■ **What is expected**:
From the listing below, extract each line containing the string "else".

■ **Collected material**:

────────────────────

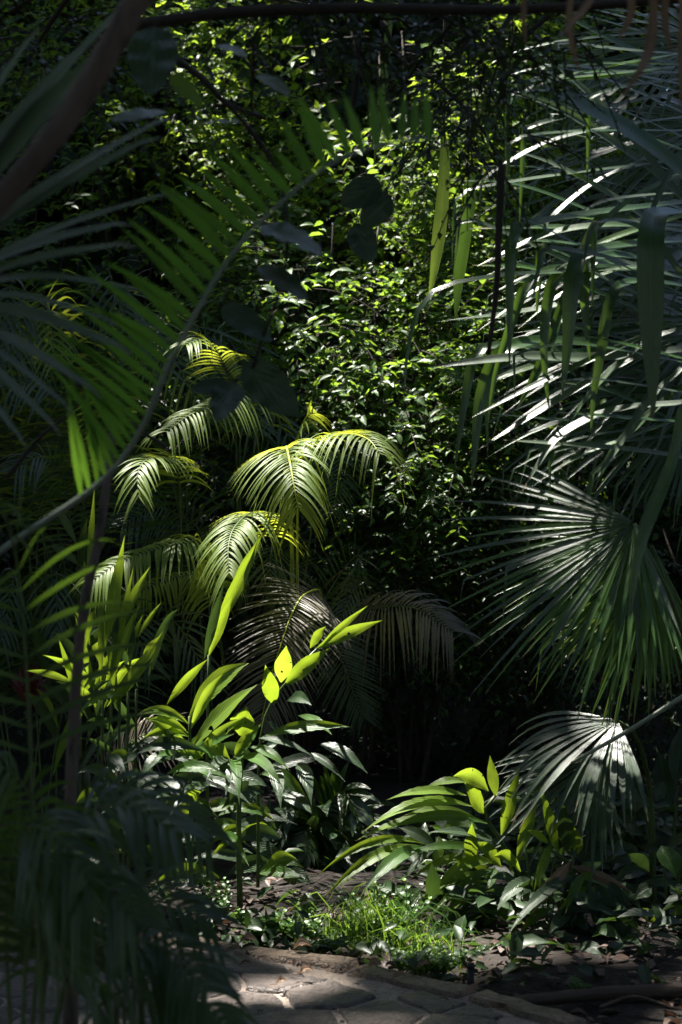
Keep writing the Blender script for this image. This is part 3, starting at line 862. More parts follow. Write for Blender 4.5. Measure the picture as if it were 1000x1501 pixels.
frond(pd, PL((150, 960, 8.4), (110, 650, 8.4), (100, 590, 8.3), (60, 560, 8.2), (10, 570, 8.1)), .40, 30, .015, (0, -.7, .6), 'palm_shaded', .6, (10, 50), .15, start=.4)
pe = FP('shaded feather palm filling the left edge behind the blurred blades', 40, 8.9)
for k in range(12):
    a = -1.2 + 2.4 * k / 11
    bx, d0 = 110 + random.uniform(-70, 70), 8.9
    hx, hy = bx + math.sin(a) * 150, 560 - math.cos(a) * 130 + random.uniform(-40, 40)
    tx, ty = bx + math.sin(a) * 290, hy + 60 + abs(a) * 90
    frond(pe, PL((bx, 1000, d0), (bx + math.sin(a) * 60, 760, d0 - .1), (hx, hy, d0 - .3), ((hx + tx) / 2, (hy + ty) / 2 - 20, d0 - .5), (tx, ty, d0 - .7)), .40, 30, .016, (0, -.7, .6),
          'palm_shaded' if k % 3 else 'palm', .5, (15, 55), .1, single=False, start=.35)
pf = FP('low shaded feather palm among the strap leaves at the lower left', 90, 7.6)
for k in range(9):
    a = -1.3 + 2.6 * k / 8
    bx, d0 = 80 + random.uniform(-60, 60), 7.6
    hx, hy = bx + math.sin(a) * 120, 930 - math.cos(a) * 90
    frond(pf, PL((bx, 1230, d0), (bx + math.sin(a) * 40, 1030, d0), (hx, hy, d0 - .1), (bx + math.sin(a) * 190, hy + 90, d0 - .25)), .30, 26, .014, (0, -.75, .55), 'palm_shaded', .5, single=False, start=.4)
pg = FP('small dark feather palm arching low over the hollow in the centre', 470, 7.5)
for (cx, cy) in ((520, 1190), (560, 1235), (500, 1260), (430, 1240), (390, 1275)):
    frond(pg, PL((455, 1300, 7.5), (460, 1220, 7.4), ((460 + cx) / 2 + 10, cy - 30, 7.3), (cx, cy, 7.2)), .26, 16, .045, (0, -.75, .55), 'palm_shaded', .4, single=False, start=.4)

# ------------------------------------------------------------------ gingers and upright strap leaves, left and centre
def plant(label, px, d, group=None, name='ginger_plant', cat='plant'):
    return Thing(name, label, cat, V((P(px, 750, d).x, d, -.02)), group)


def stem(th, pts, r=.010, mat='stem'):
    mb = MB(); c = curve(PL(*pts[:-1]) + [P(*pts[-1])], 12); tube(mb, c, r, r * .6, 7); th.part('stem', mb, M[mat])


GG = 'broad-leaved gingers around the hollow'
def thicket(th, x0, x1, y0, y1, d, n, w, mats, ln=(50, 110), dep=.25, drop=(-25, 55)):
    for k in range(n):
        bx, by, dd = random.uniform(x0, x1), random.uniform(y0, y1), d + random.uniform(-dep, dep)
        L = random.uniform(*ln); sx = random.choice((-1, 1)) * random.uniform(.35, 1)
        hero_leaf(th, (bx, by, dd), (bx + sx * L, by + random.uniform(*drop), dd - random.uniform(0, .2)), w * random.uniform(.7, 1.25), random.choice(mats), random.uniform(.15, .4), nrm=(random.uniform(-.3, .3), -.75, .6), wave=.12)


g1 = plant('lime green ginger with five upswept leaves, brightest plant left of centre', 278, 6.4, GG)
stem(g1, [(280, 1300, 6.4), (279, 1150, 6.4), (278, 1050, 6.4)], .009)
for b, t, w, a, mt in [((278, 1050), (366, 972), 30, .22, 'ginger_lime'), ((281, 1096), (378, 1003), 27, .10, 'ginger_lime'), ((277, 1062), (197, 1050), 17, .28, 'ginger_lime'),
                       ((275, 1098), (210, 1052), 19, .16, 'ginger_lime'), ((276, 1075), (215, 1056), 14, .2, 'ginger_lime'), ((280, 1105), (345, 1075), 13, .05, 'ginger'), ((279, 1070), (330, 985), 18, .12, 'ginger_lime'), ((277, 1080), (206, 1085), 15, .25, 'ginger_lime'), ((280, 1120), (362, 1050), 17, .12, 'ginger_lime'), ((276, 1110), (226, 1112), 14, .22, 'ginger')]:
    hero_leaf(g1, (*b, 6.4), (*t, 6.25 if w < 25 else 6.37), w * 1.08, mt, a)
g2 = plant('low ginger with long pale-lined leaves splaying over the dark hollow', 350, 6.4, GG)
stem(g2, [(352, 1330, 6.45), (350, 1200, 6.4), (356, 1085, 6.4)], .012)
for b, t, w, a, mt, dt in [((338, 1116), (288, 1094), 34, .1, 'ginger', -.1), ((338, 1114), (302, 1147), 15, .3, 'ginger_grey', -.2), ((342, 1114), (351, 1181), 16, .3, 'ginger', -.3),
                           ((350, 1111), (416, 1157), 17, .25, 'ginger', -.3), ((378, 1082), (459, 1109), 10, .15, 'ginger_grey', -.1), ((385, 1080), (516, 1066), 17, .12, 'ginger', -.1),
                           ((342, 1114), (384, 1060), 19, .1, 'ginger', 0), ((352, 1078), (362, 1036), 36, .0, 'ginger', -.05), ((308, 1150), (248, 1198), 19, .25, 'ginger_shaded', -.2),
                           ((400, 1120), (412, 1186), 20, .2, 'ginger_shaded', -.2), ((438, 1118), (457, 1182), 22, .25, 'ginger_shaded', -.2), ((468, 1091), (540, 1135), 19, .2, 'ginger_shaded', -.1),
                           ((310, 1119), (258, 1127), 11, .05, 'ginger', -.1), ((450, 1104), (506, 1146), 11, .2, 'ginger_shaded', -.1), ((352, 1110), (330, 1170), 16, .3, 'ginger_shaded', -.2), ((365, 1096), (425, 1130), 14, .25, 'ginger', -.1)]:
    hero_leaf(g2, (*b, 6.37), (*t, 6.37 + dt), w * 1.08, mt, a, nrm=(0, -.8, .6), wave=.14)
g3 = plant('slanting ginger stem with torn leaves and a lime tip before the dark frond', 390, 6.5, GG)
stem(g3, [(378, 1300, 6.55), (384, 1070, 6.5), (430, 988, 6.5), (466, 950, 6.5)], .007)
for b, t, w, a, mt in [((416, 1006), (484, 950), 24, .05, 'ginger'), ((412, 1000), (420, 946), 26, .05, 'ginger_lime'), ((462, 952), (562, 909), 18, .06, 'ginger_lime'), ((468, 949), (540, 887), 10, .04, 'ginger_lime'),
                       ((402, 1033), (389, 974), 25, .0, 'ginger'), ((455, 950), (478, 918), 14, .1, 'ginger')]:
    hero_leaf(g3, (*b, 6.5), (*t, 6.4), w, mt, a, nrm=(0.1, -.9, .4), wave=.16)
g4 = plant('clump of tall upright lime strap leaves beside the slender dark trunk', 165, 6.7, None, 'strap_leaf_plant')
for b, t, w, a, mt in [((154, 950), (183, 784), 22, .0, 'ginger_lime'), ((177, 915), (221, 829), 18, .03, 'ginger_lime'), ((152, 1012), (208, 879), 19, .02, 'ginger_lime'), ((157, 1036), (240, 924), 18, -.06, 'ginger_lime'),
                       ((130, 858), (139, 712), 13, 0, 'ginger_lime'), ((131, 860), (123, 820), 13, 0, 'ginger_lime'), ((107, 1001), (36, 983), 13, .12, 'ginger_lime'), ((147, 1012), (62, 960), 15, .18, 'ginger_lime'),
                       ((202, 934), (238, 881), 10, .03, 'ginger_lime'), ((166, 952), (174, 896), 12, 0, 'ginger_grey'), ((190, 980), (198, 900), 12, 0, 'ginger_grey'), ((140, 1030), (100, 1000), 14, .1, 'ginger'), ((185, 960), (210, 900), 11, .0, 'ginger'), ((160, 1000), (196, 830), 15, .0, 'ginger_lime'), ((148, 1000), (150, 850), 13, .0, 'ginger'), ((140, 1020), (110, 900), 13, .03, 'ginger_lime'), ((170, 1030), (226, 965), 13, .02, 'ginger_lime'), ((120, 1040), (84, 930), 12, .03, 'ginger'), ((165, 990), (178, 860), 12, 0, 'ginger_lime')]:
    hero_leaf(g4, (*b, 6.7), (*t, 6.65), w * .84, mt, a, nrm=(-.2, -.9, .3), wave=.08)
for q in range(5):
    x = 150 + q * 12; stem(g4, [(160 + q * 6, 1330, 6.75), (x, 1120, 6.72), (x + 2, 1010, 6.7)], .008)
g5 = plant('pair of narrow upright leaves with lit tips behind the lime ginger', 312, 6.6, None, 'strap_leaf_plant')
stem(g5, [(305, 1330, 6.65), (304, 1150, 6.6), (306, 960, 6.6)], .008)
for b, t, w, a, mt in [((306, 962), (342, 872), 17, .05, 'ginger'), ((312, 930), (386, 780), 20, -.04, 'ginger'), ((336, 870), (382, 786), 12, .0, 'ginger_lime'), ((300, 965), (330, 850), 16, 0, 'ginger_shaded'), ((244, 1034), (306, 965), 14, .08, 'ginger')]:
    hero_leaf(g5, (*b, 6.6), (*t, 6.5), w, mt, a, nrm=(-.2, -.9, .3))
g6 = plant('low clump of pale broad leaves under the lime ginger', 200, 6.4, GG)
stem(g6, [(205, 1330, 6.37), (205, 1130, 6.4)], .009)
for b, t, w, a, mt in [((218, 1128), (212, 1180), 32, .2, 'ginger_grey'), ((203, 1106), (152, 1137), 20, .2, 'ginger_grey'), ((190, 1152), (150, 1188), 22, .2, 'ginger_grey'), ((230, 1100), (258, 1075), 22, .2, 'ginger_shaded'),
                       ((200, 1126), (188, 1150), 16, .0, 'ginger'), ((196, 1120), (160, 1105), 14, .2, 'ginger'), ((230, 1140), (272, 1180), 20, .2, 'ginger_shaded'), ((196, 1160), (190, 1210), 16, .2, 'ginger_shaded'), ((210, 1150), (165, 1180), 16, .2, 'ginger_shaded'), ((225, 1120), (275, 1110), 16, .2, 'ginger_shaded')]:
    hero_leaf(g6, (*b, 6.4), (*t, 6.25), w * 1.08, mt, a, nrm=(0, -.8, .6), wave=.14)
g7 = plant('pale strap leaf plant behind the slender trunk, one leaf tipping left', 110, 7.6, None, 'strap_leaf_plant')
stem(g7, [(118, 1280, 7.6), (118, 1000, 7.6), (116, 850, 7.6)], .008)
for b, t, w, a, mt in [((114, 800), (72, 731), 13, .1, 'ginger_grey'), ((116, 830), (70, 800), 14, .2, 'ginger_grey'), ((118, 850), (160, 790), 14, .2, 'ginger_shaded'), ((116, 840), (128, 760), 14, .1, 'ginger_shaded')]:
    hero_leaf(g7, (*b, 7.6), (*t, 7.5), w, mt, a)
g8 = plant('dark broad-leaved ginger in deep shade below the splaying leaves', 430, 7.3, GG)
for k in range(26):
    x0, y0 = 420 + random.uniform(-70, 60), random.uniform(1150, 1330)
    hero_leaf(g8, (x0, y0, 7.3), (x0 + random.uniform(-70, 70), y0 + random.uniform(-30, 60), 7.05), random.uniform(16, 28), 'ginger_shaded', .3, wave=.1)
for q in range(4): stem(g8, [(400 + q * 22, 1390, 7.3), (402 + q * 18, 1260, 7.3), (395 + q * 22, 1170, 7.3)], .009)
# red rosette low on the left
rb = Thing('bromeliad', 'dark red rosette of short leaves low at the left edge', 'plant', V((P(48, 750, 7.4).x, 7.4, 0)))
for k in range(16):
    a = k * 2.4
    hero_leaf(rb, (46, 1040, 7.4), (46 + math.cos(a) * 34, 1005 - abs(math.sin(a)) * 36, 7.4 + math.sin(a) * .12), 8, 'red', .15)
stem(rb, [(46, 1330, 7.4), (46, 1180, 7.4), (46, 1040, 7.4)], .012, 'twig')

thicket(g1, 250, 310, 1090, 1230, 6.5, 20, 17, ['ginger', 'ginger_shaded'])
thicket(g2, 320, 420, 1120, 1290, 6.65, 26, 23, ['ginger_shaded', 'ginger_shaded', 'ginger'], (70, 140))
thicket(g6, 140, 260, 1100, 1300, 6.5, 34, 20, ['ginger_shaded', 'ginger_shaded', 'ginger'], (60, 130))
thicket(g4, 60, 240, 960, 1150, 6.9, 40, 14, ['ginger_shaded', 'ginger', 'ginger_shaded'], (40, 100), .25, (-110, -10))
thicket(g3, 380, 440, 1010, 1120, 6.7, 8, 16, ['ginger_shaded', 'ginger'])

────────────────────

■ **Result of this task**:
          'palm_shaded' if k % 3 else 'palm', .5, (15, 55), .1, single=False, start=.35)
    hero_leaf(g1, (*b, 6.4), (*t, 6.25 if w < 25 else 6.37), w * 1.08, mt, a)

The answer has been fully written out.